Far from California, in Stuttgart, Ger­many, more lights were burning late into the night. A young Austrian engineer named Ferdinand Piëch was pushing for an ultra-light 911 variant. Grandson of Ferdinand Por­sche, Piëch was the head of Porsche’s R&D department at the time, and the sleek and sexy “911R” he envisioned would eventually serve as a template for every racing 911 ever made.

The R stood for Rennen — Ger­man for Racing. The 911R would never be homologated for GT racing, though, because that would have required a production run of 500 cars — and Porsche’s sales department declined to approve production. A mere 24 911Rs were made in an exercise to find out just how light a 911 could be made. The target was 1,800 pounds.

An all-out assault was launched. Fiber­glass panels were used everywhere: hood, rear decklid, bumpers, front fenders, and doors. Epoxy door handles, lightweight hinges, and rubber hood latches were chosen. Tiny indicator lights were fit in place of larger housings. Window win­ders and door panels were absent. Plexiglas was used instead of glass for all but the windshield, itself thinner than stock. No sound deadening, underseal, or trim was applied to the stripped bodies. Paint was minimal.

Inside, the lightest possible seats were used, the floorboards were drilled, and the bare-metal panels were painted black. An external oil filler leading to an aluminum tank just ahead of the right rear wheel was specified. Subtle flares accommodated race tires mounted on 15×6-inch Fuchs up front and wider 15×7s in the rear.

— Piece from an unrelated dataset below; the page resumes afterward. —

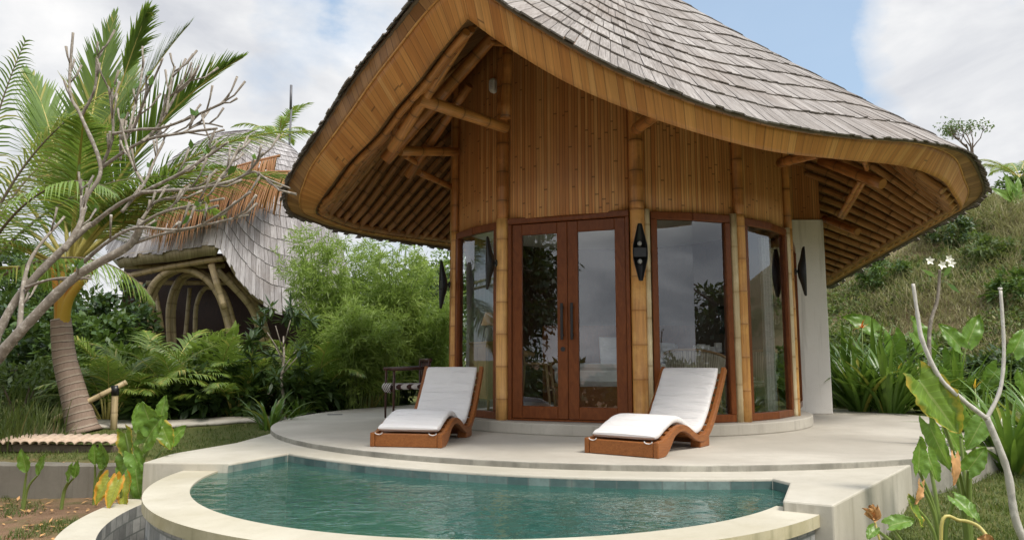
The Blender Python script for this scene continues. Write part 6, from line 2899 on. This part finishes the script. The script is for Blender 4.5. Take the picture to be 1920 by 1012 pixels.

Of the 24 911Rs made, four were prototypes configured at Porsche’s experimental department, and the other 20 production models were built at the nearby Karl Baur Com­pany. The majority of 911Rs were painted Light Ivory, although examples were made in red, orange, yellow, gold, gray, and blue. Production 911Rs weighed 1,810 pounds when completed (the prototypes were about 45 pounds lighter), and most had a Type 901/22 motor.

The 901/22 was a high-compression, twin-plug, 1991-cc flat six similar to the racing 906’s. With larger than stock valves, race cams, and a smaller fan, this powerplant had the potential to develop 210 hp at 8000 rpm thanks to 46 IDA Weber carburetors and a straight-through exhaust.